To facilitate appeals where no electronic recording has been made, D.C.Civ.R. 75(e) provides as follows:
In any case in which electronic recording would be routine or has been timely requested under Rule 76(a) of these rules, if for reasons beyond the control of any party, no recording, or no transcript thereof, was made, or is available, the appellant may prepare a statement of the evidence of proceedings from the best available means, including his recollection, for use instead of a transcript. This statement shall be served on the appellee within 10 days after an appeal is taken to the Superior Court, and the appellee may serve objections or propose amendments thereto within 10 days after service upon him. Thereupon the statement, with the objections or proposed amendment, shall be submitted to the court for settlement and approval and as settled and approved shall be included in the record on appeal filed with the Superior Court.
Thus, this rule may be invoked only in a case where (a) electronic recording would be routine or (b) electronic recording has been timely requested under D.C.Civ.R. 76(a).1
The case before us meets neither of those requirements. The Defendant has not shown electronic recording to be routine in *1182hearings on small claims. Indeed, we apprehend the contrary to be the case. The Chief Judge of the District Court has not by administrative order directed that all such proceedings be recorded routinely without special request or order, as the Chief Judge is empowered to do under D.C.Civ.R. 76(a). Neither has the Defendant shown any request by him, timely or otherwise, for recording of the proceeding in District Court.2
The rationale of this rule is obvious. A busy court should not be obliged to undertake the often difficult and always time-consuming task of settling and approving the statement of the evidence unless in advance of hearing a party has sought to have a recording made, and the recording techniques were unsuccessful. Only when the electronic means have failed, is it justifiable to require a settling and approving of the statement of the evidence by the District Court, a laborious process involving the frailties of human memory.3
In the context of the small claims procedure this provision of our rules is especially appropriate. Small claims procedure is intended to be “simple, speedy and informal.” 14 M.R.S.A. § 7452 (1964). Under normal circumstances a recording of the proceedings would only add complexity, delay and formality.

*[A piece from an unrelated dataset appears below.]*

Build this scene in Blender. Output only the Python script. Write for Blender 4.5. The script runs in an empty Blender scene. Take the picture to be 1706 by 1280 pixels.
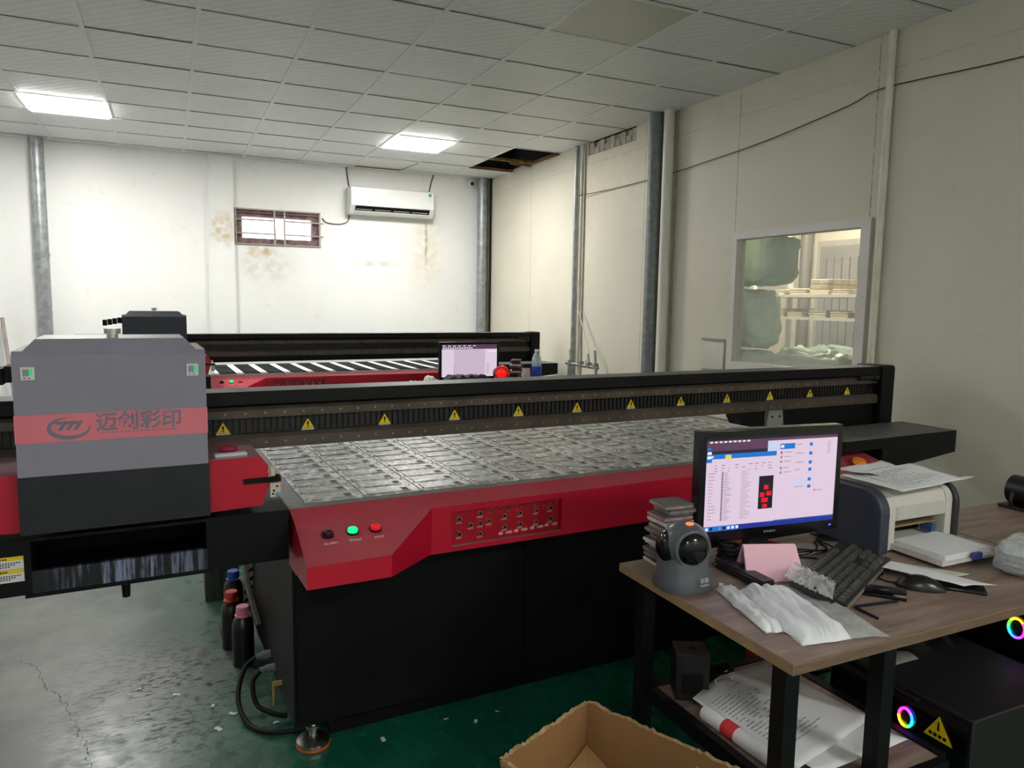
import bpy, bmesh, math, random
from mathutils import Vector, Matrix, noise
PI = math.pi
random.seed(7)
SC = bpy.context.scene
COL = SC.collection

# ------------------------------------------------------------------ materials
def lin(c):
    return tuple(((x / 255) / 12.92 if x / 255 <= .04045 else ((x / 255 + .055) / 1.055) ** 2.4) for x in c) + (1.0,)

class NT:
    def __init__(s, name):
        s.m = bpy.data.materials.new(name); s.m.use_nodes = True
        s.t = s.m.node_tree; s.n = s.t.nodes; s.l = s.t.links
        s.b = s.n['Principled BSDF']; s.co = None
    def new(s, t, **kw):
        n = s.n.new(t)
        for k, v in kw.items(): setattr(n, k, v)
        return n
    def set(s, sock, v):
        if hasattr(v, 'is_output'): s.l.new(v, sock)
        else: sock.default_value = v
    def coord(s):
        if s.co is None: s.co = s.new('ShaderNodeTexCoord').outputs['Object']
        return s.co
    def mapped(s, sc):
        n = s.new('ShaderNodeMapping'); s.l.new(s.coord(), n.inputs['Vector']); n.inputs['Scale'].default_value = sc
        return n.outputs[0]
    def noise(s, scale, detail=3, vec=None, rough=.6):
        n = s.new('ShaderNodeTexNoise'); s.l.new(vec if vec is not None else s.coord(), n.inputs['Vector'])
        n.inputs['Scale'].default_value = scale; n.inputs['Detail'].default_value = detail; n.inputs['Roughness'].default_value = rough
        return n.outputs['Fac']
    def ramp(s, fac, a, b, c0=(0, 0, 0, 1), c1=(1, 1, 1, 1)):
        n = s.new('ShaderNodeValToRGB'); s.l.new(fac, n.inputs[0])
        e = n.color_ramp.elements; e[0].position = a; e[1].position = b; e[0].color = c0; e[1].color = c1
        return n.outputs[0]
    def mix(s, fac, a, b, mode='MIX'):
        n = s.new('ShaderNodeMixRGB', blend_type=mode)
        s.set(n.inputs[0], fac); s.set(n.inputs[1], a); s.set(n.inputs[2], b)
        return n.outputs[0]
    def math(s, op, a, b=0.0, c=0.0):
        n = s.new('ShaderNodeMath', operation=op)
        s.set(n.inputs[0], a); s.set(n.inputs[1], b); s.set(n.inputs[2], c)
        return n.outputs[0]
    def xyz(s):
        n = s.new('ShaderNodeSeparateXYZ'); s.l.new(s.coord(), n.inputs[0]); return n.outputs
    def band(s, v, lo, hi, soft):          # 1 inside lo..hi
        a = s.new('ShaderNodeMapRange'); s.set(a.inputs[0], v); a.inputs[1].default_value = lo - soft; a.inputs[2].default_value = lo + soft
        b = s.new('ShaderNodeMapRange'); s.set(b.inputs[0], v); b.inputs[1].default_value = hi - soft; b.inputs[2].default_value = hi + soft
        b.inputs[3].default_value = 1; b.inputs[4].default_value = 0
        return s.math('MULTIPLY', a.outputs[0], b.outputs[0])
    def bump(s, h, strength, dist=.002):
        n = s.new('ShaderNodeBump'); n.inputs['Strength'].default_value = strength; n.inputs['Distance'].default_value = dist
        s.l.new(h, n.inputs['Height']); s.l.new(n.outputs[0], s.b.inputs['Normal'])
    def col(s, v): s.set(s.b.inputs['Base Color'], v)
    def rough(s, v): s.set(s.b.inputs['Roughness'], v)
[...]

Absent a request for a recording, to require that thereafter statements of the evidence by the opposing parties be prepared and submitted to the court for settlement would add still more complexity and delay to small claims procedure.
We conclude that the Defendant was not entitled to a settlement and approval of a statement of the evidence.4
The entry will be:
Appeal denied.
Order of Superior Court denying appeal affirmed.

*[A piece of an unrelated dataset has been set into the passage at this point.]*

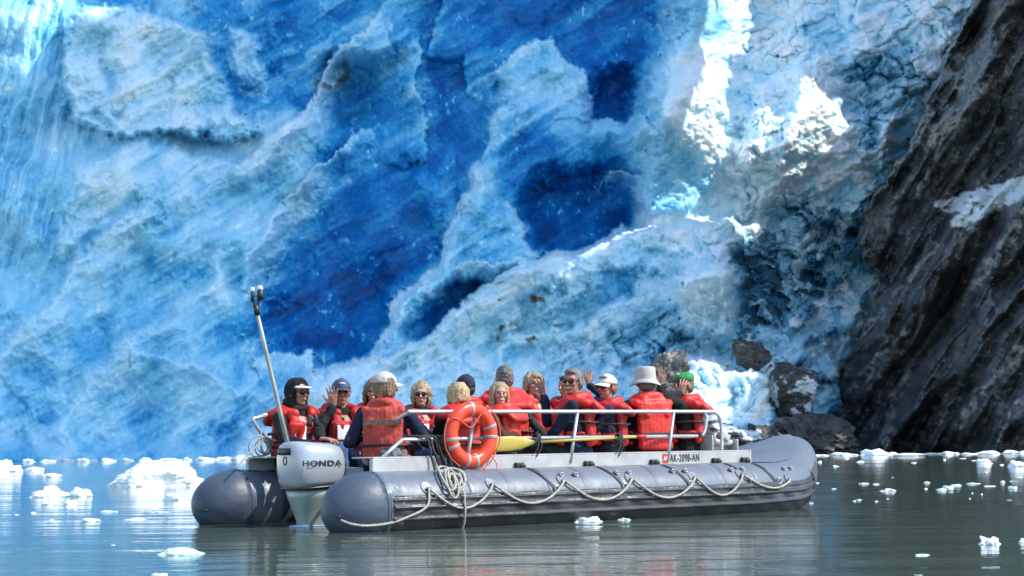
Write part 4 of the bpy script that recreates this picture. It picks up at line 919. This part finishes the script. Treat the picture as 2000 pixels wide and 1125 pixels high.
HR = {"blond": hairm("blond_hair", (.42, .30, .15)), "light": hairm("ash_blond_hair", (.30, .22, .13)), "brown": hairm("brown_curly_hair", (.20, .115, .06)), "grey": hairm("grey_hair", (.15, .13, .115)), "dark": hairm("dark_hair", (.03, .022, .018)), "salt": hairm("salt_and_pepper_knit", (.11, .10, .09))}
M_WCAP = mat("white_cap_cloth", (.60, .60, .60), .7, bump=(30, .2, .004)); M_CCAP = mat("cream_cap_cloth", (.44, .42, .37), .75, bump=(30, .3, .004), var=(10, .08)); M_NCAP = mat("navy_cap_cloth", (.045, .06, .11), .7, bump=(30, .3, .004)); M_NBEAN = mat("navy_knit", (.012, .016, .045), .85, bump=(60, .7, .006)); M_GCAP = mat("green_cap_cloth", (.012, .22, .05), .65, bump=(30, .3, .005)); M_HAT = mat("cream_hat_cloth", (.42, .40, .36), .75, bump=(22, .3, .006), var=(8, .06))
M_PATCH = mat("white_patch_cloth", (.74, .75, .78), .6, bump=(24, .5, .006), var=(16, .2))
V3 = lambda *a: Vector(a)

def hand(bm, w, d, nrm, side, curl=.25, spread=.14, s=1.0):
    """palm + five fingers. w wrist, d finger direction, nrm palm side normal, side +1/-1 where the thumb lies"""
    d = d.normalized(); nrm = (nrm - d * nrm.dot(d)).normalized(); lat = d.cross(nrm) * side
    for k, t in enumerate((-.027, -.009, .010, .028)):
        capsule(bm, w + lat * t * .6 * s, w + (d * .085 + lat * t * 1.1) * s, .0135 * s, .0125 * s, 8)
    capsule(bm, w + d * .02 * s, w + d * .07 * s, .018 * s, .018 * s, 8)
    for k, (t, L) in enumerate(((.031, .068), (.0105, .078), (-.0105, .072), (-.031, .056))):
        p = w + (d * .088 + lat * t * 1.12) * s; a = 0.0; dv = (d + lat * spread * (1.5 - k)).normalized()
        for j, f in enumerate((.45, .32, .27)):
            a += curl * (.7 + .15 * k) ; q = p + (dv * math.cos(a) + nrm * math.sin(a)) * L * f * s
            capsule(bm, p, q, (.0098 - .0008 * j) * s, (.0092 - .0009 * j) * s, 8); p = q
    p = w + (d * .022 + lat * .026) * s; a = (d * .62 + lat * .78).normalized(); q = p + a * .045 * s; capsule(bm, p, q, .0145 * s, .0115 * s, 8)
    q2 = q + (d * .85 + lat * .4 + nrm * .25 * (curl * 2)).normalized() * .048 * s; capsule(bm, q, q2, .0110 * s, .0090 * s, 8)
def ik(sh, w, l1, l2, hint):
    v = w - sh; L = v.length
    if L > (l1 + l2) * .995: w = sh + v * ((l1 + l2) * .995 / L); v = w - sh; L = v.length
    a = (l1 * l1 - l2 * l2 + L * L) / (2 * L); h = math.sqrt(max(0, l1 * l1 - a * a)); u = v / L
    hh = (hint - u * hint.dot(u)); hh = hh.normalized() if hh.length > 1e-4 else Vector((0, 0, -1))
    return sh + u * a + hh * h, w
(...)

McKUSICK, C. J., and POMEROY, J., did not sit.. This limitation may be contrasted with M.R. Civ.P. 74(c) which permits a similar procedure to be followed whenever “no report of the evidence or proceedings at a [Superior Court] *1182hearing or trial was made, or if a transcript is unavailable . . We have twice had occasion to observe that when M.R.Civ.P. 74(c) is invoked, the requirements of that rule must be carefully followed. Gibson v. McMillin, 157 Me. 239, 242, 170 A.2d 414 (1961) (statement of evidence must be submitted to court); O’Malley v. O’Malley, Me., 338 A.2d 149, 154 (1975) (statement of evidence must be served on opposing party). No less diligence is appropriate when parties are proceeding under D.C.Civ.R. 75(c).
. Had he made such a request, it would have been incumbent on him further to show that no recording was made “for reasons beyond the control of any party” in order to invoke D.C. Civ.R. 75(c).

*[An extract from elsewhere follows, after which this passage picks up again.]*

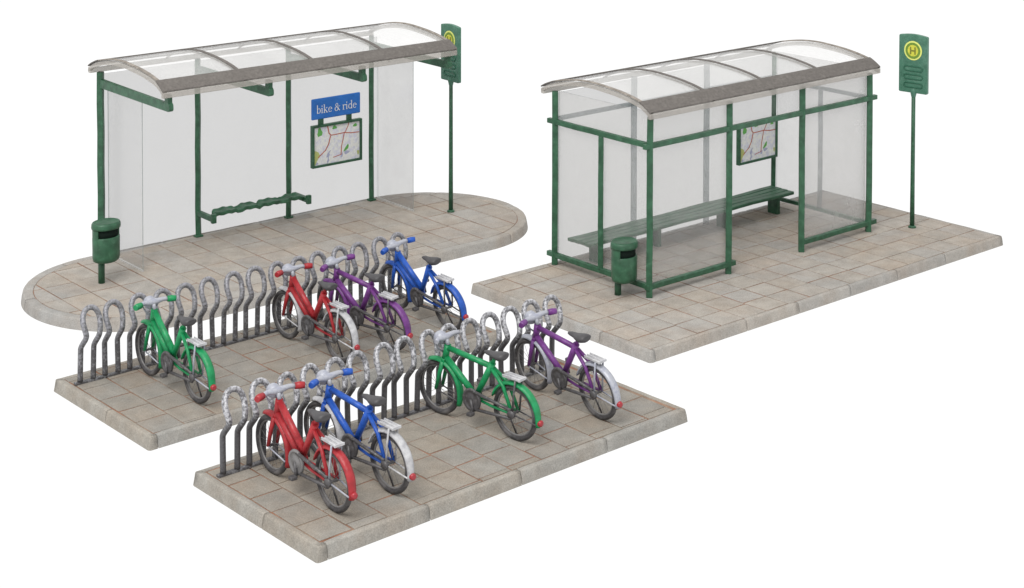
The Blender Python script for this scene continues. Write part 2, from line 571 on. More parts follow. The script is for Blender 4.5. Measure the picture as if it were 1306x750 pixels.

. Prior to January 18, 1974, D.C.Civ.R. 75(c) read as follows:
In the event no stenographic report of the evidence or proceedings at a hearing or trial was made, the appellant may prepare a statement of the evidence or proceedings from the best available means, including his recollection, for use instead of a stenographic transcript. This statement shall be served on the appellee within 10 days after an appeal is taken to the Superior Court, and the appellee may serve objections or propose amendments thereto within 10 days after service upon him. Thereupon the statement, with the objections or proposed amendment, shall be submitted to the court for settlement and approval and as settled and approved shall be included in the record on appeal filed with the Superior Court.
The Advisory Committee adverted to the considerations we have addressed above in its note, thus explaining the amendment:
“Rule 75(c) is amended to continue the present practice of allowing an appeal on the appellant’s statement of the evidence only when there is no recording or transcript for reasons beyond the control of the parties, such as mechanical failure. The purpose of the change is to encourage use of the recording and transcript procedure and to eliminate the administrative burdens involved in the adversary formulation of the statement, except where the statement is truly necessary.”
.Insofar as the Defendant was appealing from the denial of his motion for a new trial by the court below, the limited record before us does not sustain his position. Indeed, only through a statement of the evidence before the District Court could he demonstrate in part an entitlement to a new trial. Therefore, in this Court the Defendant wisely devoted his argument, both in writing and orally, to the issue considered in this opinion.